Sunday, June 5, 2011

Places we love: South Point

South Point is very famous and shows up in all the tourist literature. The thing is, it’s best to know a little bit about it before you decide to go. It’s not for everyone. We were there recently and as we headed out we ran into a couple who asked us if it was worth it. Chances are, if you have to ask this question, it’s not.

We LOVE South Point. It is one of our favorite places on the island. It is often extremely windy and is known for having extraordinarily clean air. The weather is changeable there, it can be sunny and bright enough to hurt the eyes and burn the skin, and it can also be so stormy you’re likely to be pelted with sideways-flying cold rain. The ocean is rough here, and crashes into the rocky shoreline. The trail to the beach is rough and rocky and runs through cattle pasture. Structures look worn and weather-beaten. It can seem a lonely, barren, isolated place. But I love this about it. It is gorgeous in its wildness.

When you drive south towards the tip of the island from Luana Inn you will pass through several microclimates. There are pockets of rain and green, and there are black desolate stretches of lava rock. The sky can be leaden or brilliant-blue. You reach the turn-off for South Point about forty-five minutes south from here, and then you drive South Point Road out another twenty minutes or so to the end of the road. This road is paved and slow, bordered by some homes, farms, and a wind farm. There are many broad fields and pastures, and lonely stretches of hearty grasses. When you get to the end of the road at the ocean, you park and walk. From here you walk about an hour and a half out the flat, rocky trail along the shore to the Green Sand beach. The beach is named for the olivine deposits that make it look velvety-green.

The hike is not hard, it just takes a little while. The trail is pretty flat and you can sometimes catch a ride with folks who cross it in trucks. There are some huge rocks and it’s rutted and worn so it’s not a good idea to take a rental car down it. You will hear birdsong and wind in the dry grasses, waves crashing, and perhaps the crash of a whale smacking its tail during whale-season. We’ve noticed that they sometimes congregate down here where they’re not harassed by boats. There are no hills nearby so you can see the sky forever. The sun can be so shiny-bright it can hurt. Everything feels clean and extra-bright down here, fresh and raw.

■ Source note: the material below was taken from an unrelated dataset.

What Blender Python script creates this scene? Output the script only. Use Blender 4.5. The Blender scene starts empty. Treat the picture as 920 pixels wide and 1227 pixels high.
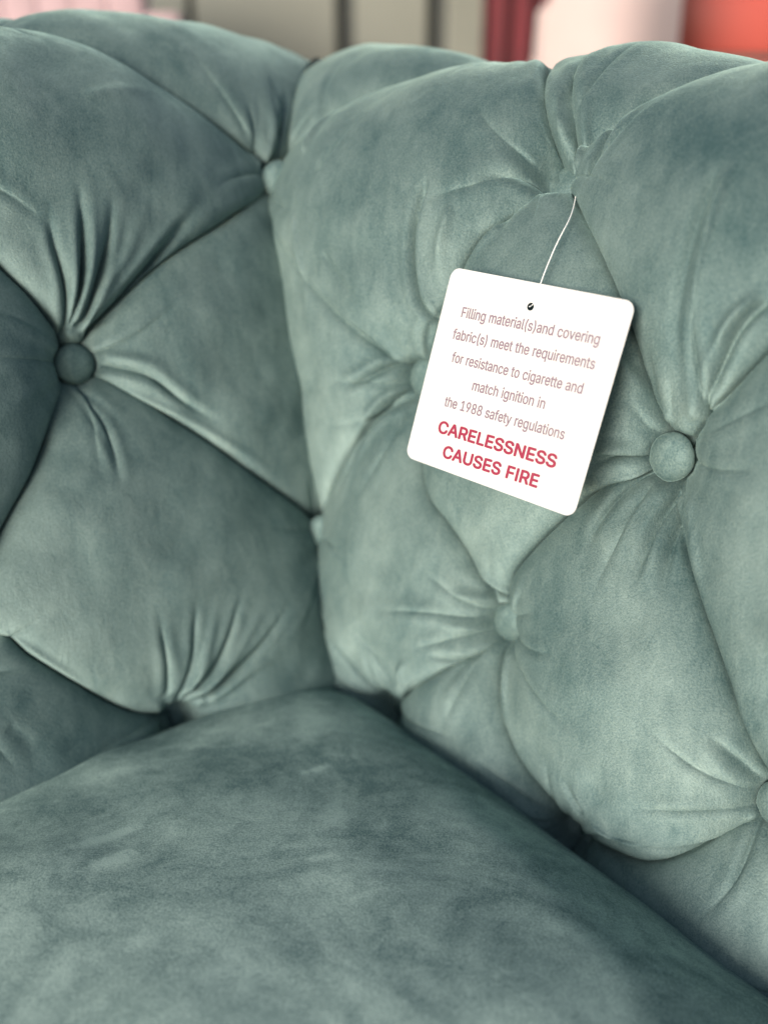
import bpy, bmesh, math, random
import numpy as np
from mathutils import Vector, Matrix
random.seed(4)
sc = bpy.context.scene
COL = sc.collection
# ------------------------------------------------------------------ camera
PITCH = math.radians(26.7)
cam_d = bpy.data.cameras.new('camera'); cam = bpy.data.objects.new('camera', cam_d); COL.objects.link(cam)
sc.camera = cam
cam.location = (0, 0, 0); cam.rotation_euler = (math.radians(90) - PITCH, 0, 0)
cam_d.sensor_fit = 'VERTICAL'; cam_d.sensor_height = 36; cam_d.lens = 36 * 1100 / 1227
cam_d.clip_start = .02; cam_d.clip_end = 400
cam_d.dof.use_dof = True; cam_d.dof.focus_distance = .455; cam_d.dof.aperture_fstop = 3.1
# ------------------------------------------------------------------ light
SUN_EL, SUN_AZ = math.radians(14), math.radians(-147)     # azimuth clockwise from +y
w = bpy.data.worlds.new('World'); sc.world = w; w.use_nodes = True
nt = w.node_tree; nt.nodes.clear()
sky = nt.nodes.new('ShaderNodeTexSky'); sky.sky_type = 'NISHITA'; sky.sun_disc = False
sky.sun_elevation = SUN_EL; sky.sun_rotation = SUN_AZ; sky.air_density = 1.0; sky.dust_density = 2.0; sky.ozone_density = 1.0
bg = nt.nodes.new('ShaderNodeBackground'); bg.inputs[1].default_value = .13
out = nt.nodes.new('ShaderNodeOutputWorld')
nt.links.new(sky.outputs[0], bg.inputs[0]); nt.links.new(bg.outputs[0], out.inputs[0])
sd = bpy.data.lights.new('sun', 'SUN'); so = bpy.data.objects.new('sun', sd); COL.objects.link(so)
sd.energy = 4.0; sd.angle = math.radians(26); sd.color = (1, .965, .92)
sdir = Vector((math.sin(SUN_AZ) * math.cos(SUN_EL), math.cos(SUN_AZ) * math.cos(SUN_EL), math.sin(SUN_EL)))
so.rotation_euler = sdir.to_track_quat('Z', 'Y').to_euler(); so.location = (-1, -2, 3)
vs = sc.view_settings; vs.view_transform = 'Standard'; vs.look = 'None'; vs.gamma = 1; vs.exposure = 0.25
sc.render.engine = 'CYCLES'
# ------------------------------------------------------------------ helpers
def tag(o, label=None, cat=None, group=None, kind=None):
    if label: o['label'] = label
    if cat: o['category'] = cat
    if group: o['group'] = group
    if kind: o['kind'] = kind
    return o
def empty(name, loc=(0, 0, 0)):
    o = bpy.data.objects.new(name, None); COL.objects.link(o); o.location = loc; o.empty_display_size = .1
    return o
def link(name, me, parent=None, mat=None, smooth=True):
    o = bpy.data.objects.new(name, me); COL.objects.link(o)
    if mat: me.materials.append(mat)
    if smooth: me.polygons.foreach_set('use_smooth', np.ones(len(me.polygons), bool))
    if parent:
        o.parent = parent
        if parent.type == 'EMPTY' or True: o.matrix_parent_inverse = Matrix.LocRotScale(parent.location, parent.rotation_euler, None).inverted()
    return o
def mesh_np(name, V, Fq):
    me = bpy.data.meshes.new(name)
    V = np.asarray(V, np.float32); Fq = np.asarray(Fq, np.int32)
    me.vertices.add(len(V)); me.vertices.foreach_set('co', V.ravel())
    me.loops.add(Fq.size); me.loops.foreach_set('vertex_index', Fq.ravel())
    me.polygons.add(len(Fq)); me.polygons.foreach_set('loop_start', np.arange(0, Fq.size, Fq.shape[1], dtype=np.int32))
    me.update(calc_edges=True); me.validate(); return me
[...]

The Green Sand beach glints and shines in the sun. It looks like the result of a huge back hoe coming in and scooping a chunk out of the shore. You have to walk around behind the beach and climb down the back to get to it. (There used to be a ladder.) The water is rough here. You may see local kids playing here, but I don’t think I’d give it a try unless I was extremely comfortable in rough ocean water.

The thing about South Point and the Green Sand beach is that it is so gosh-darned gorgeous. It’s so clean and rough and raw and lots of our guests love this kind of thing. This describes so much of the Big Island, really: untouched, new, overwhelming in its true colors and silence and rawness. You will probably leave an afternoon of hiking at South Point feeling refreshed and very alive.